Around 21 o'clock on Nov 4, "Maarten L. Hekkelman" wrote:

> I'm writing a unicode text editor that does its own characterset
> conversions when necessary. Now I'm running into the problem that there are
> only a few fonts available for unicode. Why is it that e.g. the truetype
> nfonts are not available in the iso10646 encoding? Take cyberbit which has
> quite a few encodings in one font, why isn't it possible to access this
> font with the unicode encoding?

You should be able to use Xft with client-side fonts today, and with
server-side fonts in the near future.  Xft provides a Unicode interface for
text output, and will (soon, I hope) support conversion for server-side 
fonts.

Providing server-side fonts in 10646 encoding is very expensive as the 
server must rasterize the entire font and deliver all of the metrics as 
soon as the font is opened; Xft will hide this behind an API that converts 
your Unicode chars into whatever encoding the font uses automatically.
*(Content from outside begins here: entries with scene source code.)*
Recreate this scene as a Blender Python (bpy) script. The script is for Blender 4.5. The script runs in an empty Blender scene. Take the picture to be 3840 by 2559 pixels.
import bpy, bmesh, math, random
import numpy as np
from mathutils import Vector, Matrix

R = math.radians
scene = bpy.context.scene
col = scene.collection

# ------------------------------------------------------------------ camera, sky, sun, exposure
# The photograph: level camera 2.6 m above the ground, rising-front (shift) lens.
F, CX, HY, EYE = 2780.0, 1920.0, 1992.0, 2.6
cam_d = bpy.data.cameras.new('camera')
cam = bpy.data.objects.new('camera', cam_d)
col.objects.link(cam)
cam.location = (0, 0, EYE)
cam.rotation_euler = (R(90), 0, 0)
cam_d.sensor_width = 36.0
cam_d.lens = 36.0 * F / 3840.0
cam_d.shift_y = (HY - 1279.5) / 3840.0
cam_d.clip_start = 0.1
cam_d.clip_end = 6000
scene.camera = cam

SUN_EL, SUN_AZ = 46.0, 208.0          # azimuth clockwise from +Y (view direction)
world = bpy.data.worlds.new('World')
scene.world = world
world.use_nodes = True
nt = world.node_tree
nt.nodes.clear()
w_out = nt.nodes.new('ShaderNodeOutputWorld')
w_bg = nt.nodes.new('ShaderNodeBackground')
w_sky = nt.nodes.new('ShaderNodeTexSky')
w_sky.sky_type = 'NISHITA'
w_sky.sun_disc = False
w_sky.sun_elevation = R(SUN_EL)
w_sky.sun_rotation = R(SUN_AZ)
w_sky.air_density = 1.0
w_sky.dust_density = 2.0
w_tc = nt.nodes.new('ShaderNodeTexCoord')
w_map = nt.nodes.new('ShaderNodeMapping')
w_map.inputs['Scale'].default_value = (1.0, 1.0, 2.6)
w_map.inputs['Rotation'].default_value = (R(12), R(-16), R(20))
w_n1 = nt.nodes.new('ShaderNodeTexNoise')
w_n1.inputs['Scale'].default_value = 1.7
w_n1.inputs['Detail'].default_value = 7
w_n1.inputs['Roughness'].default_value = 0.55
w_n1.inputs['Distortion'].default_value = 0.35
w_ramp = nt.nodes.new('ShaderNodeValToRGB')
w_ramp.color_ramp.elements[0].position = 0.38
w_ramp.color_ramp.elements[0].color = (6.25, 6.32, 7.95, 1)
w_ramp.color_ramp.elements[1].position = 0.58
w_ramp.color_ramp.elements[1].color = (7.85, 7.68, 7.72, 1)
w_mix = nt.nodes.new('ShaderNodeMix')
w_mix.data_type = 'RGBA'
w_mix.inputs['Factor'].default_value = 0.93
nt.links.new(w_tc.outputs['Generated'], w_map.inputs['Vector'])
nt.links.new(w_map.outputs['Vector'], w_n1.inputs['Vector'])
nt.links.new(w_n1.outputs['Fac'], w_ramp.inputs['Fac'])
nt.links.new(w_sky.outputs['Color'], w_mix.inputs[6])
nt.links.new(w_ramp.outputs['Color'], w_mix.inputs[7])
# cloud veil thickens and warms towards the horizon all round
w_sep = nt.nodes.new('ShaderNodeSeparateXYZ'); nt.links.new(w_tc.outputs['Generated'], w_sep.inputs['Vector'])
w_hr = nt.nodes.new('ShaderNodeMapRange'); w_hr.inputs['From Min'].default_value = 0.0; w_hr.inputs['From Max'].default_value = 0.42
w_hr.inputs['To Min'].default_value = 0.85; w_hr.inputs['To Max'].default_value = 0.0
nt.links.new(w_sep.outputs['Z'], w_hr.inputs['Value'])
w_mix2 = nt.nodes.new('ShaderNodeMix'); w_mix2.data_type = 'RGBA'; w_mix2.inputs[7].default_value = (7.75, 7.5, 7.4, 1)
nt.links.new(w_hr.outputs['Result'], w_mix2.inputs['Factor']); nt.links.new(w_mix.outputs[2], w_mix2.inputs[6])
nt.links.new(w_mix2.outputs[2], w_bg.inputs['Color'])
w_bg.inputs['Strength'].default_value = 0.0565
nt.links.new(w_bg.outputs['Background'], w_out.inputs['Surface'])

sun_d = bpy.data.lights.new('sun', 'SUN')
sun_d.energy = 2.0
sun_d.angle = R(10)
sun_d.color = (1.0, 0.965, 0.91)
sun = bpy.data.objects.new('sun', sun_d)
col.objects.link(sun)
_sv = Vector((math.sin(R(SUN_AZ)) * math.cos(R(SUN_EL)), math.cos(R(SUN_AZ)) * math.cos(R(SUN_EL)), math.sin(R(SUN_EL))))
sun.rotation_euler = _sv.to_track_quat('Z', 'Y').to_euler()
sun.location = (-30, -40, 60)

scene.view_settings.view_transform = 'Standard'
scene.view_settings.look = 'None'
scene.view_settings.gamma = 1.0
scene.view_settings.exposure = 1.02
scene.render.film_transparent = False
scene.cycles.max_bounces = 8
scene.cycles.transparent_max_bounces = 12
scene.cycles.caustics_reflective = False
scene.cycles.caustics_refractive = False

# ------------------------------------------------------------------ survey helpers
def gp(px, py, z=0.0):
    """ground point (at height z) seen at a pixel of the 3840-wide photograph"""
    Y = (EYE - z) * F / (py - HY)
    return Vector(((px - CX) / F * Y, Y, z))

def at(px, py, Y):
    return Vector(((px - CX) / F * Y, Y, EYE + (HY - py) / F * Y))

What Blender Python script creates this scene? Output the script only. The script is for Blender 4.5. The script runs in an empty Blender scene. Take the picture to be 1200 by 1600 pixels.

> Please don't tell me to use utf8 locales and fontsets, I tried it but fontsets
> are slow and inflexible and utf8 locales seem to be a Linux only feature.

Yup; having an internal API dependent on locale seems like a bad idea to 
many of us.  Codeset conversion belongs at the application interface to 
persistant data; internal APIs should use Unicode.

[EMAIL PROTECTED]        XFree86 Core Team              SuSE, Inc.